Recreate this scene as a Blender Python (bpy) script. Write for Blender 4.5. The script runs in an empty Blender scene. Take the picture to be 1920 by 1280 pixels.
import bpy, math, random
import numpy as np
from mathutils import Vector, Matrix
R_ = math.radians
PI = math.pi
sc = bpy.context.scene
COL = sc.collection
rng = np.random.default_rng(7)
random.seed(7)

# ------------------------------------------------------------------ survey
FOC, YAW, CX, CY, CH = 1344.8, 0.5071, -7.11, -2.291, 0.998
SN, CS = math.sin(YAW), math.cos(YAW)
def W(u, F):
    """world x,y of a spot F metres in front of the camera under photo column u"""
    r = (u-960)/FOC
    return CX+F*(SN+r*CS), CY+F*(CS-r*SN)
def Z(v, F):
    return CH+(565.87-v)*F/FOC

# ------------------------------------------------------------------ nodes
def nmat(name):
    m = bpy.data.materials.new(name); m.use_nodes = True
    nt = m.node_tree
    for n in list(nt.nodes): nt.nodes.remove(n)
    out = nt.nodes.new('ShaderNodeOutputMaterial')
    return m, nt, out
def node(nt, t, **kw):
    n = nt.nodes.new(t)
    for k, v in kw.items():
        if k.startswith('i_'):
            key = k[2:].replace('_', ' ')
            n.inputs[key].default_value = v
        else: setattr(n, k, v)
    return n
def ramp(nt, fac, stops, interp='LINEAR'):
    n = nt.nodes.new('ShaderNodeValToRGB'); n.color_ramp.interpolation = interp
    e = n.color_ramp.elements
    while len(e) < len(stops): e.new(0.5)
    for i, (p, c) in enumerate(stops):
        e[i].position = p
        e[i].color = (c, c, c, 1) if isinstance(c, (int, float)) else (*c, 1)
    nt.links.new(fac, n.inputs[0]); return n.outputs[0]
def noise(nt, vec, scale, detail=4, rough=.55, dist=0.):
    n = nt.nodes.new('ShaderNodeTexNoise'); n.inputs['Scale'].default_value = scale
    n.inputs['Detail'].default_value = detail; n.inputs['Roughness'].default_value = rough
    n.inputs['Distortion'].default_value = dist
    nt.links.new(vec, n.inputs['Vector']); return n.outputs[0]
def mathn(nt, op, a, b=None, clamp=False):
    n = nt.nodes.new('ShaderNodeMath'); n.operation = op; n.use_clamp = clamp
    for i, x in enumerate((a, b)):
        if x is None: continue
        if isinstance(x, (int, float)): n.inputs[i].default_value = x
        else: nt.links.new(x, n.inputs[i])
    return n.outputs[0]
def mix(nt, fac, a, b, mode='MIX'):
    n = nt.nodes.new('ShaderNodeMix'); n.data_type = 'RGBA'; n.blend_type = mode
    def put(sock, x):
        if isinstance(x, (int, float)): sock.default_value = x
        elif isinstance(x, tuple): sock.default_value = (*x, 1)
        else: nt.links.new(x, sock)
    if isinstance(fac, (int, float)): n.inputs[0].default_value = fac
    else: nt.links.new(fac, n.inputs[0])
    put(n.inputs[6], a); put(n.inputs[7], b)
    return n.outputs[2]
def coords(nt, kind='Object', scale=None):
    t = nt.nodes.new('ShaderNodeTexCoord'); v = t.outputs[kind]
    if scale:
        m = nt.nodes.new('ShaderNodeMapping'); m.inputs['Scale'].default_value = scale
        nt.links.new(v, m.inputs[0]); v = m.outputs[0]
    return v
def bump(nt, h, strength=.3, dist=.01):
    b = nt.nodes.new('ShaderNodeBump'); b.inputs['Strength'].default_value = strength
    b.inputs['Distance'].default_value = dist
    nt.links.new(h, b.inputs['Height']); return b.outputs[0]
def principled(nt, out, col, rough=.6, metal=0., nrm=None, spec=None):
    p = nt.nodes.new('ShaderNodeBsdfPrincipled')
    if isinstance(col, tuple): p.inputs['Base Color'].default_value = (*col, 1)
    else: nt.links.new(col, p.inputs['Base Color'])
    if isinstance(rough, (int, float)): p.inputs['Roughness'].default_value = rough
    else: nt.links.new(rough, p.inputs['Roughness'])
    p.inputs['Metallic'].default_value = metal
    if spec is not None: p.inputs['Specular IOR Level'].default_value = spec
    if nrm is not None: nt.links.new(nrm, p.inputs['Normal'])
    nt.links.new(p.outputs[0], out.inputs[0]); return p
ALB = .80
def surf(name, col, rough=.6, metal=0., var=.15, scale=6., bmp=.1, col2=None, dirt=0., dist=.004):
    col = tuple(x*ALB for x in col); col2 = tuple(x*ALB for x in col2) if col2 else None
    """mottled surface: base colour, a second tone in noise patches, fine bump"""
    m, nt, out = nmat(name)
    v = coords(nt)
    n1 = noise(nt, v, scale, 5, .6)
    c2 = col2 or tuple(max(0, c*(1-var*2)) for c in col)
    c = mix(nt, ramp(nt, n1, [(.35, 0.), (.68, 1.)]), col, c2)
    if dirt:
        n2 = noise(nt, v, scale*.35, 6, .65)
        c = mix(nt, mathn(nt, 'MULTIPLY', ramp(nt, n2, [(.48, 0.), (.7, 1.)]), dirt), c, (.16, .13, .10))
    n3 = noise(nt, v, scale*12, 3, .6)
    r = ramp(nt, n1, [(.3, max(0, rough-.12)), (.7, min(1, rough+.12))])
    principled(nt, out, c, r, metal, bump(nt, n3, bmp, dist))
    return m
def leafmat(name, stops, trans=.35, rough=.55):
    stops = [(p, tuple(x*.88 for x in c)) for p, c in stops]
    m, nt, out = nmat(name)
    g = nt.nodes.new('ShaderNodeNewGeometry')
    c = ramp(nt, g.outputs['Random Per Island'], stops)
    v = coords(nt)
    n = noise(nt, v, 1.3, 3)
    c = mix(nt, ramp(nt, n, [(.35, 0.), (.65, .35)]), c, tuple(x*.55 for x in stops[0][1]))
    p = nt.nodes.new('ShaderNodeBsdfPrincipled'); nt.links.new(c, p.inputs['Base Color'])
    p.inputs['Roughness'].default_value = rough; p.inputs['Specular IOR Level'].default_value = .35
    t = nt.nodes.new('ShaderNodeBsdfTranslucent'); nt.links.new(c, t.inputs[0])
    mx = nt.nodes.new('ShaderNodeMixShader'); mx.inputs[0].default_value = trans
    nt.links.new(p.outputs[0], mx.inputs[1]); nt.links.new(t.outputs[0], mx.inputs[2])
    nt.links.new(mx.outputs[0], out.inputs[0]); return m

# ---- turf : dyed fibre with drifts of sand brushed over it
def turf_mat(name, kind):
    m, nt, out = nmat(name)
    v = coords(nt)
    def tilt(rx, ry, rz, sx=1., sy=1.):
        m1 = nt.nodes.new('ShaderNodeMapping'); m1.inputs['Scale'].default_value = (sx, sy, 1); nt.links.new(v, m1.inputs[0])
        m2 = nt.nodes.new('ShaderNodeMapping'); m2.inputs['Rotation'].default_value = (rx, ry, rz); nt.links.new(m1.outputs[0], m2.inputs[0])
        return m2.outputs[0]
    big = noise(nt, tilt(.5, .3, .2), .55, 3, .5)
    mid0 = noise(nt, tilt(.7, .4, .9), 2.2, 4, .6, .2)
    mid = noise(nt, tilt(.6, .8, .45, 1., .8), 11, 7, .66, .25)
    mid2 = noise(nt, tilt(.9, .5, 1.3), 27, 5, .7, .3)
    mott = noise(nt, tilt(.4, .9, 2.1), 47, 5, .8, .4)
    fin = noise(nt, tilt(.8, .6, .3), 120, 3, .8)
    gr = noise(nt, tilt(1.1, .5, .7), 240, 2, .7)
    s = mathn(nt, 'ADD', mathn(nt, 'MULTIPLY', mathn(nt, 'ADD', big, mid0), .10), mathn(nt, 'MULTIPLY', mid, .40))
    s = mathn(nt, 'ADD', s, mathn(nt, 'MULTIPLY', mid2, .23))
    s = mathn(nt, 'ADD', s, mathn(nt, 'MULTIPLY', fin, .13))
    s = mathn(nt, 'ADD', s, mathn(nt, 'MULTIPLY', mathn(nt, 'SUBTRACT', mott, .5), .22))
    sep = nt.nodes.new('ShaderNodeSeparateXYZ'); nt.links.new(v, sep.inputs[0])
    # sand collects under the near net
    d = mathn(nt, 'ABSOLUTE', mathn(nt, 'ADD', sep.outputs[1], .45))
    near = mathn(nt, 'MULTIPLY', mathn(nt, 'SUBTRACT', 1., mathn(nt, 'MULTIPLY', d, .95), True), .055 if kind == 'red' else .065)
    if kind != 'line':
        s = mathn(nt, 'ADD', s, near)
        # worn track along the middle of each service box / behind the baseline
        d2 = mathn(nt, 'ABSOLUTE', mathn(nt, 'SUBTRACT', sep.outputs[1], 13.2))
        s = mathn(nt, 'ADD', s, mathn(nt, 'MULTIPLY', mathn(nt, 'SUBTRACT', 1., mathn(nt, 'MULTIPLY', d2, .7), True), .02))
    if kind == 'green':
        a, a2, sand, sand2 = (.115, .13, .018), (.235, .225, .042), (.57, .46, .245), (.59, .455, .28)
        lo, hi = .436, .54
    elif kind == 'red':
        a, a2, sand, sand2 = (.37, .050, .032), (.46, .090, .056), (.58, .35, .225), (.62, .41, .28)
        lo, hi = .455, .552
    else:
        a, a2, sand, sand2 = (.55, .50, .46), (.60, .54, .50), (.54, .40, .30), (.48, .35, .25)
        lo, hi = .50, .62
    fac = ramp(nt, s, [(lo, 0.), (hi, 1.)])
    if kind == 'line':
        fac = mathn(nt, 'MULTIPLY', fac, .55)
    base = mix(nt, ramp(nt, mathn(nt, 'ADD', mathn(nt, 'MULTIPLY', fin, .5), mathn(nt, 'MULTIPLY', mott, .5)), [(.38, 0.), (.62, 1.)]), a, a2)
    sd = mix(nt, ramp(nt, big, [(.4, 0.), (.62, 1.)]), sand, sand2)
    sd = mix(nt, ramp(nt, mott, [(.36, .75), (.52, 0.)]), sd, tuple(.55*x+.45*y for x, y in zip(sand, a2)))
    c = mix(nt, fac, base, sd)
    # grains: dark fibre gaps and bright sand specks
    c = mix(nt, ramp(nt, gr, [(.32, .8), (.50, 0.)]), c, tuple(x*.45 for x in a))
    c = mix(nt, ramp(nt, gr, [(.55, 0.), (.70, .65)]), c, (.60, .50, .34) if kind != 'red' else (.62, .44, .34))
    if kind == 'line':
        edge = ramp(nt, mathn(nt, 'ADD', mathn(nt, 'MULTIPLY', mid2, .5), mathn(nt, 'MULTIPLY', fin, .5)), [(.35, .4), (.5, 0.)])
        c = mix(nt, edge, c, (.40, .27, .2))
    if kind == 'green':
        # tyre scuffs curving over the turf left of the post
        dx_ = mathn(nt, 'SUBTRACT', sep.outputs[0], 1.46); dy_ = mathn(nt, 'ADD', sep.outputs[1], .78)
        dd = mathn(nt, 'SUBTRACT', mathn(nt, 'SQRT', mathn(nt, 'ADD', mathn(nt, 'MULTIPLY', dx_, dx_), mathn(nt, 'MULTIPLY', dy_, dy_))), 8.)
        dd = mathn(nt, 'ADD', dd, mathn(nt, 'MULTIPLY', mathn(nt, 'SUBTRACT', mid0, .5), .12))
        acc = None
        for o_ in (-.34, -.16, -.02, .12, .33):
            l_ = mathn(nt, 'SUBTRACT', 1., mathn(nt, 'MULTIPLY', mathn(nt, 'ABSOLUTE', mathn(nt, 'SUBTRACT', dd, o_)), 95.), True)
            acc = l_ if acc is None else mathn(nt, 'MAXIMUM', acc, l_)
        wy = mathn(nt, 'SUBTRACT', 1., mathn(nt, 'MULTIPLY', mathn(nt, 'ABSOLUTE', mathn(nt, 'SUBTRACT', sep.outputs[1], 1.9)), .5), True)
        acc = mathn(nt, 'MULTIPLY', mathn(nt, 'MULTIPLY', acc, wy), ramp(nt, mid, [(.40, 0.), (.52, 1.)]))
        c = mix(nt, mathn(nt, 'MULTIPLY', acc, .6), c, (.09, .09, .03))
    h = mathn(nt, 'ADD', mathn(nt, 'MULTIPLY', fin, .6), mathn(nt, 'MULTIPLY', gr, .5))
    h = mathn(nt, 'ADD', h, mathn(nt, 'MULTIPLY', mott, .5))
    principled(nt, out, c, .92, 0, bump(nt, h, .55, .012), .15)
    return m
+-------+
» EXERCISE
Word for word, reproduce the listing above from its start up to and including the line that has "random.seed(7)". Give only those lines.

» TASK SOLUTION
Recreate this scene as a Blender Python (bpy) script. Write for Blender 4.5. The script runs in an empty Blender scene. Take the picture to be 1920 by 1280 pixels.
import bpy, math, random
import numpy as np
from mathutils import Vector, Matrix
R_ = math.radians
PI = math.pi
sc = bpy.context.scene
COL = sc.collection
rng = np.random.default_rng(7)
random.seed(7)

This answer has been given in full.